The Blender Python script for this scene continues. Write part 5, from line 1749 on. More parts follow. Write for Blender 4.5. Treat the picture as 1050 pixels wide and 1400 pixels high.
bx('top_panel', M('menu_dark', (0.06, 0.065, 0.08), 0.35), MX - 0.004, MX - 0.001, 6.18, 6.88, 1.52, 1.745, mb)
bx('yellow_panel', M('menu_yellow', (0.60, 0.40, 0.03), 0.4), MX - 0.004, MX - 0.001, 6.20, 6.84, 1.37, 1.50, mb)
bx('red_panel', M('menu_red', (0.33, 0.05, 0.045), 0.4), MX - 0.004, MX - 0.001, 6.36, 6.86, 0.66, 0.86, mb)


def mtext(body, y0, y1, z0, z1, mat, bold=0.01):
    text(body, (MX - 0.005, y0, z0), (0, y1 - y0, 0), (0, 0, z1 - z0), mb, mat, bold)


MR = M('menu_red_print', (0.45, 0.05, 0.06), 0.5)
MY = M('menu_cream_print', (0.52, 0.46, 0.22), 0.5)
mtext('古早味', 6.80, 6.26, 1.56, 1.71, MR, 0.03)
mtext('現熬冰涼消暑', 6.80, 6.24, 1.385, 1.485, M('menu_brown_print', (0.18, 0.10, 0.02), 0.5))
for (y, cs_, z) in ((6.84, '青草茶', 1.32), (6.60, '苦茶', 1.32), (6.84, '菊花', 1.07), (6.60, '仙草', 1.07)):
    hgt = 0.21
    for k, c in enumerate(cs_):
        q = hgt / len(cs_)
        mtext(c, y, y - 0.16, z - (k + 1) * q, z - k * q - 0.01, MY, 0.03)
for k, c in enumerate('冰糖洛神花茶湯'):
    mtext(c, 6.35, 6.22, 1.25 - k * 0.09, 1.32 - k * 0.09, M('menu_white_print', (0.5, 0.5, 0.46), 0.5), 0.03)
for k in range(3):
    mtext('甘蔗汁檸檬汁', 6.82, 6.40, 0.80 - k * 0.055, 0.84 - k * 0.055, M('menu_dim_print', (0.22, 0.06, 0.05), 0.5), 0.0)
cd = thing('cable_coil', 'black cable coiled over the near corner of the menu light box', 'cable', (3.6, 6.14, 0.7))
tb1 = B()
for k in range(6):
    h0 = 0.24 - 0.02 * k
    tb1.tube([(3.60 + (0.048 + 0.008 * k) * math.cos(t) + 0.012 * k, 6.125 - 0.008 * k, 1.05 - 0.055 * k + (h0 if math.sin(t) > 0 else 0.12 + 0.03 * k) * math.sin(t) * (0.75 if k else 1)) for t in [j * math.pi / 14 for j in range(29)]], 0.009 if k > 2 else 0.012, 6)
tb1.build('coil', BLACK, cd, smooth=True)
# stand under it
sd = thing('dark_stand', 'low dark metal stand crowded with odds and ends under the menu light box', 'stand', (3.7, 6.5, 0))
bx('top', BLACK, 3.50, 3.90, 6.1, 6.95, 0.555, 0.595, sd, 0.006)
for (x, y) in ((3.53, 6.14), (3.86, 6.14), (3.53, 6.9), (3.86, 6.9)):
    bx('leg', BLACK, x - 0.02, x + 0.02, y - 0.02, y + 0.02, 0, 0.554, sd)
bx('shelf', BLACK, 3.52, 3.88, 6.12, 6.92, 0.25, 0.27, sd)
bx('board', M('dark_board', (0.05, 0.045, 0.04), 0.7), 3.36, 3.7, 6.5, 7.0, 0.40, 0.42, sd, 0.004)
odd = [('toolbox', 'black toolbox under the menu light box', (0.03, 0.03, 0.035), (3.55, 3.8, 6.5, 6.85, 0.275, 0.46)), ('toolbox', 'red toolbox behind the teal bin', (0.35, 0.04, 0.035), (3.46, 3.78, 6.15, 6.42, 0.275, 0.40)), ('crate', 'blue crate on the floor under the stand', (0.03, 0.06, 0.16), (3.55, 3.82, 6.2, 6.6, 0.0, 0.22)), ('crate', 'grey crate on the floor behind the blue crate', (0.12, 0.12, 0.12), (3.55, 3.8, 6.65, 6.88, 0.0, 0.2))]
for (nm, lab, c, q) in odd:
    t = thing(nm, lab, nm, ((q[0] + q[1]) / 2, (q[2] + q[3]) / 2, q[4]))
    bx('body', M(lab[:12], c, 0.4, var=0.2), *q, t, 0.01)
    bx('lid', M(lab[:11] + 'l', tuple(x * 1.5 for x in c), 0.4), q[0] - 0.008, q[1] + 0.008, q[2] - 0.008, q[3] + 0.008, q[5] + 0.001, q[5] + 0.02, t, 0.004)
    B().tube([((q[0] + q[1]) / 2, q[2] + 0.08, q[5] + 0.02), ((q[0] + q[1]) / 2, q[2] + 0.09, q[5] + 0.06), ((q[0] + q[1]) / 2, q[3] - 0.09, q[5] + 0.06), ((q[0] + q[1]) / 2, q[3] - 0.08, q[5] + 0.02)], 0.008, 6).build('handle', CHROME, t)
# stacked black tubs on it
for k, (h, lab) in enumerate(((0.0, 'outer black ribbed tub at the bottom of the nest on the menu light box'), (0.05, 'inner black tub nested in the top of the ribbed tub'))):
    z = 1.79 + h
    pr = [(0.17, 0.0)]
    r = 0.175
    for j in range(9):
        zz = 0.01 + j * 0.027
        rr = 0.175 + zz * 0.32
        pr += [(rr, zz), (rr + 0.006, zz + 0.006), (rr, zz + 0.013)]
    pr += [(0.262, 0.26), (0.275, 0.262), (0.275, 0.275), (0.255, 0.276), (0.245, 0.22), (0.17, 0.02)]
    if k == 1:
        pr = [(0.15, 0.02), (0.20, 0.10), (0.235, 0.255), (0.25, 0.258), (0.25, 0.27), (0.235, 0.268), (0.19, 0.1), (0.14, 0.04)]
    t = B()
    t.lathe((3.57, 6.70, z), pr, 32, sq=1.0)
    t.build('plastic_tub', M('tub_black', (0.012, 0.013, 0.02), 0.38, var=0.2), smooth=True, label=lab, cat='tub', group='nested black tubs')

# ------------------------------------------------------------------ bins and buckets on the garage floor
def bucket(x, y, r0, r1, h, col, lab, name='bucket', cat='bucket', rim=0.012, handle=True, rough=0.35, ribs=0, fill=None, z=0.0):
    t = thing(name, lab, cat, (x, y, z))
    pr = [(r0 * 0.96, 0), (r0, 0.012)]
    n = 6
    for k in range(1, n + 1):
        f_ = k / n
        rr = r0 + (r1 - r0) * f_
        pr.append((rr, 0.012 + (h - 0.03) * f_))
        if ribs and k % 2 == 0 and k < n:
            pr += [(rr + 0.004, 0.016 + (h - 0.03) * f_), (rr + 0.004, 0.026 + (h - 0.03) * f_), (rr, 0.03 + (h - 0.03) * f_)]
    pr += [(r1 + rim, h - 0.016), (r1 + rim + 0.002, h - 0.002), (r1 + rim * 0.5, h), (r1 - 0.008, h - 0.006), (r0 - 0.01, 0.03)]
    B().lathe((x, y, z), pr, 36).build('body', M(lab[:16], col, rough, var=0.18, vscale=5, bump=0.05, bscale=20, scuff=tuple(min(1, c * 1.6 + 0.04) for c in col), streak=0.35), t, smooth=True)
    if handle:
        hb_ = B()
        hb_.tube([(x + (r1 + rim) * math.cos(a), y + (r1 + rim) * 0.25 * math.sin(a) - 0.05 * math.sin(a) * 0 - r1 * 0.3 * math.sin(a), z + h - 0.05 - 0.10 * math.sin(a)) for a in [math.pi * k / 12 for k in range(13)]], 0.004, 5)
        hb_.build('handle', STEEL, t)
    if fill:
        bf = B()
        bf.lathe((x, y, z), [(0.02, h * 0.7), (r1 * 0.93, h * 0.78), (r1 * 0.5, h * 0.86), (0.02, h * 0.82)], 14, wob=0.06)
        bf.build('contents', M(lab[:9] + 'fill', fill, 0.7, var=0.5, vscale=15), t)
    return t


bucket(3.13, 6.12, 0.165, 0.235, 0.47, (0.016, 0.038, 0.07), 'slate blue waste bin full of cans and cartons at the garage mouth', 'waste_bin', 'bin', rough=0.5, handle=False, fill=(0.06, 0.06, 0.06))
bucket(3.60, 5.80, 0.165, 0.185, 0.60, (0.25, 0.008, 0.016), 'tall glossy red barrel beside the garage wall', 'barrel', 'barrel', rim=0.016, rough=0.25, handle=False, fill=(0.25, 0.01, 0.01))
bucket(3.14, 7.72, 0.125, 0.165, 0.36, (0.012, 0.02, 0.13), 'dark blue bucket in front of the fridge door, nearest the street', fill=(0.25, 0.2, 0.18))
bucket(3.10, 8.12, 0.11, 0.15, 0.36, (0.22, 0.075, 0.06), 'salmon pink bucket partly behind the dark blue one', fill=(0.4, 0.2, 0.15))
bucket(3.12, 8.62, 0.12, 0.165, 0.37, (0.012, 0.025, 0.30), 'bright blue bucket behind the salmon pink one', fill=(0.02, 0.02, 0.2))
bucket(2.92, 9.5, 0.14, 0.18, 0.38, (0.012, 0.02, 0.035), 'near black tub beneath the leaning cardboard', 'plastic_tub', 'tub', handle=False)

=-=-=

[Written exercise] Exactly as written, please reproduce the lines from the first line of the data to the line containing "text(body, (MX - 0.005, y0, z0), (0, y1", inclusive, and nothing else.

[Reply to the task]
The Blender Python script for this scene continues. Write part 5, from line 1749 on. More parts follow. Write for Blender 4.5. Treat the picture as 1050 pixels wide and 1400 pixels high.
bx('top_panel', M('menu_dark', (0.06, 0.065, 0.08), 0.35), MX - 0.004, MX - 0.001, 6.18, 6.88, 1.52, 1.745, mb)
bx('yellow_panel', M('menu_yellow', (0.60, 0.40, 0.03), 0.4), MX - 0.004, MX - 0.001, 6.20, 6.84, 1.37, 1.50, mb)
bx('red_panel', M('menu_red', (0.33, 0.05, 0.045), 0.4), MX - 0.004, MX - 0.001, 6.36, 6.86, 0.66, 0.86, mb)


def mtext(body, y0, y1, z0, z1, mat, bold=0.01):
    text(body, (MX - 0.005, y0, z0), (0, y1 - y0, 0), (0, 0, z1 - z0), mb, mat, bold)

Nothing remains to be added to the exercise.